AP HUG has been awesome and impossible. If I could choose any class to teach it would be that. But there is just so much content to learn and then try to teach I've really been struggling to create a coherent curriculum, especially in lieu of the fact that there kind of isn't one. There are the AP HUG points that students are tested on, but no so much any advice as to how to teach them. We did get nice new Rubenstein textbooks that are mostly effective at delivering content. I really look forward to learning as much this year so that I can put it towards next year.

Other than that I am pretty much neck deep in the daily grind of planning, grading, revising, venting, copying, explaining, and then some relaxing and sleeping.

Wednesday, June 17, 2009

First year summary/Summer of bureaucracy

I find it interesting that at the end of last year, my first year of teaching, I felt some sort of pressure to eloquently summarize the lessons learned from my first year of teaching, but I don't think I'm going to do it. Instead I will spend my precious summer time rewatching the entire wire series with my wife (1st time for her... welcome to balmore), finding a good used car for my family, and listlessly working at North Ave at the headquarters of Baltimore City Public Schools. If anything, the latter has likely numbed my senses for whatever expectation I had for a summer full of achievement and thoughtful reflection in preparation for my second year of teaching.

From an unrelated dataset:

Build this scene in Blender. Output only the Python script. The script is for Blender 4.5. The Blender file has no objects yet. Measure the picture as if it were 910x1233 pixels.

I have casually accumulated a simple list of thoughts that summarize my first year:
  • I learned that I love teaching and know that eventually I will become the kind of teacher that I would like to be.
  • I am thoroughly sobered and humbled by what it takes to be a good teacher, and the efforts of the amazing teachers that I have the privilege to work with.
  • Next year is going to be much more fun - and much harder in many ways.
On a more puzzling note, I have had the opportunity to work this summer at City Schools HQ, a monolith of bureaucratic insanity and statistical worship. I've even had the chance to meet some of the top dogs, who, in all honesty, are less dissapointing than most I've met there. The building has a sort of invisible ectoplasmic aura surrounding it, almost like in Ghostbusters 2. All those who enter into its inner chambers will experience of the sadness, political manuevering, raw gossip, and desparate insecurity that give the monolith's invisible forcefield such a healthy, thick, shiny, pulsating quality.

Friday, June 12, 2009

The end of my 1st year teaching.....

In the next week I'll be posting an exhaustive reflection on the end of my first year of teaching .... when I get a moment. Today is Friday and I must celebrate the last day of my first year - by going to Super Walmart and buying groceries with my family.

Tuesday, April 28, 2009

Spring Fever ...

Spring has come and has me feeling strangely nostalgic. As I walk into my classroom on these humid spring mornings, I have flashbacks to the beginning of the year, when I had no idea what I was doing.

Now, I still have pretty much no idea what I am doing, but I am slowly getting my footing. Even this entry is an attempt to delay my finishing a brief mini-lecture that I'll be giving tomorrow before a quiz (that I spent 3 hours today creating).

By this point in the year, I am done with my BCTR content seminars - bi-weekly meetings designed to teach new teachers how to plan their units backwards, which they might actually be able to do in 2-3 years. I'm done with all of my formal observations - satisfactory. I'm almost done with my last literacy in the content area at Hopkins.

In fact, with HSA's at the end of May, that means there are about 3 weeks left to teach. That is frustrating because I'm not as far in world history as I would like. Next year will go much differently.

I've found that as the year goes on, I have less and less to say about anything. I'm always neck deep in work.